"Wherever men have lived there is a story to be told." Henry David Thoreau

Wednesday, March 2, 2011

Make Your Dialogue Speak

In our daily lives we often engage in nonsensical dialogue and pleasantries, but if we do this in our writing, we'll never see our Great American Novel in print.

Authentic dialogue starts with interesting characters who have their own voice based on their personal history. Beyond that, it needs to flow naturally and not sound stilted, dull, or too proper. Reading it aloud or "acting it out" will help you determine if it sounds natural.

Just as narrative can go on for too long, so can dialogue. Whatever the issue, don't drag it out for pages. The reader will want your story to keep moving forward. If characters get caught in an argument, or perhaps they are bickering over a decision that needs to be made, don't keep rehashing the same point. Bring the topic to a conclusion in good time. Say what needs to be said and move on.

Also, don't be point-blank, unless that is one of your character's known traits. Most men wouldn't walk up to an attractive woman and tell her she's hot. He'd show his interest in more subtle ways. People in real life often dance around what's really on their minds and, for the most part, your characters will too.

Avoid "info dumps" via dialogue (or narrative). Shifting the content of the dialogue from one thing to the next in the same scene, especially if the content isn't tied together, could be more than the reader wants to digest in that particular setting. If the reader becomes confused or can't absorb all the information, he could be confused later because he missed something.

Dialogue needs to move the story forward by imparting information pertinent to the plot and the characters. Each piece of dialogue should be there for a reason and each scene should have a point. Like your narrative, it should "show" rather than "tell." It should impart an "action/reaction" mode from your characters.

Pick a piece of dialogue from a favorite book and analyze each line, asking yourself what information it imparts. Here is dialogue from my own book, The Last Rodeo. Dev Summers, a rodeo bull rider, has just completed his last ride on a savage bull named Satan 101 and walked away, but with injuries. Here's the conversation between him and his dad.

"What do you mean, you're done?" Jake Summers spoke with that familiar sharp edge to his voice. "You'll have plenty of time to get healed before the next event. I can tell you one thing, that shit you pulled today on Satan damned near got you killed, and you'd better not do it again."

"I rode him."

"If you want to call that a ride."

Dev lifted his hat and wiped the sweat from his brow with his shirt sleeve. His dad's response was so typical. "I stuck to him until the buzzer sounded, and I got the top score for the night. Isn't that what you wanted, damn it?"

"And look where it got you–crippled up again. You'd have done better to let go.

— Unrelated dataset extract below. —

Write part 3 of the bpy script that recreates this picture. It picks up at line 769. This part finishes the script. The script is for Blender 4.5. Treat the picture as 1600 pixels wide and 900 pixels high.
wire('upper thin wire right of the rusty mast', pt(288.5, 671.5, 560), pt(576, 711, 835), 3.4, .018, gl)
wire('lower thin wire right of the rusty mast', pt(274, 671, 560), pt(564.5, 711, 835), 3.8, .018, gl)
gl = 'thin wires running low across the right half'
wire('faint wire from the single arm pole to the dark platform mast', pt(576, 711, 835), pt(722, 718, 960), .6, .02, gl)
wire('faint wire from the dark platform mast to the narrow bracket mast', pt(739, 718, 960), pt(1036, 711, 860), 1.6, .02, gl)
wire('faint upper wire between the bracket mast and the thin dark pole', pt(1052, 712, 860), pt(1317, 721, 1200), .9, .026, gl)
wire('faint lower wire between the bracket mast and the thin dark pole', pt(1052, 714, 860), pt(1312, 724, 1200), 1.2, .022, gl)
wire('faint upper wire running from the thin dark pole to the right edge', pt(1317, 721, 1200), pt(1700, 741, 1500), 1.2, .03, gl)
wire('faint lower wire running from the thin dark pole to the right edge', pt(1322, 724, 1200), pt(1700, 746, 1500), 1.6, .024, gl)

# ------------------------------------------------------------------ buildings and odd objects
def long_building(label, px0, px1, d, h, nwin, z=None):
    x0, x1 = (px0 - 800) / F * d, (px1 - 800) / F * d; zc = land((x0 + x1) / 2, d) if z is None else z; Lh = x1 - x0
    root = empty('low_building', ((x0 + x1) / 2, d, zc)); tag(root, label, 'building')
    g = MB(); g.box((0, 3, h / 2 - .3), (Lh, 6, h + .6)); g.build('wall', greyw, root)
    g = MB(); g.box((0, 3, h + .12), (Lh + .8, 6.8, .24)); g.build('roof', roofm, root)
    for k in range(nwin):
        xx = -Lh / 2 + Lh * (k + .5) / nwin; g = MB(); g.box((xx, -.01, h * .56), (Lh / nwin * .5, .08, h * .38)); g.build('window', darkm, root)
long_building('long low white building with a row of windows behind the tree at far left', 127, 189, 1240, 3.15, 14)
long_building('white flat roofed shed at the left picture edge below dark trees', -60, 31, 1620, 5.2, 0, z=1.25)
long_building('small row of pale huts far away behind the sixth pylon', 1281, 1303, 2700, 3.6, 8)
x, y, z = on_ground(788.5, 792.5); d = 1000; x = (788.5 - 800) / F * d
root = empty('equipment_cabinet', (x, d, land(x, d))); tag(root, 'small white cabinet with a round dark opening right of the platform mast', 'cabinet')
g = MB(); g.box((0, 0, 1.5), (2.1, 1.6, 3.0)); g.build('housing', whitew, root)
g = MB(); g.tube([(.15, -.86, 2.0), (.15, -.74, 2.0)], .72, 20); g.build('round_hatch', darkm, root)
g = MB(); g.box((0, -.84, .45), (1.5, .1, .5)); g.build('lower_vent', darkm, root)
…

A man has to know when to let go."

"My point precisely."

"So that's what the suicide wrap was all about? To rub my nose in some imaginary shit you've been packin' around."


This scene's purpose is to show the ongoing discord between Dev and his father. It reveals the father's disapproval of the bull ride. His dad thinks he should have known when to let go instead of sticking to the bull with a suicide wrap that ultimately got him injured. But at the same time he disapproves of his son not going to the next event because of the injury. It shows something of the two personalities–of the father who can't give praise, sympathy, or understanding, and the son who is tired of trying to please his father and thus rebels by intentionally knocking himself out of the running.

Just as dialogue arouses your characters' emotions, it should reveal growth, discovery, and truth about themselves and others. In real life we often walk away from a conversation and kick ourselves for not saying something smart or clever, or for not sticking up for ourselves and saying what was really on our minds. As writers, we have all the time in the world to help our characters say those perfect words and say them in exactly the right way.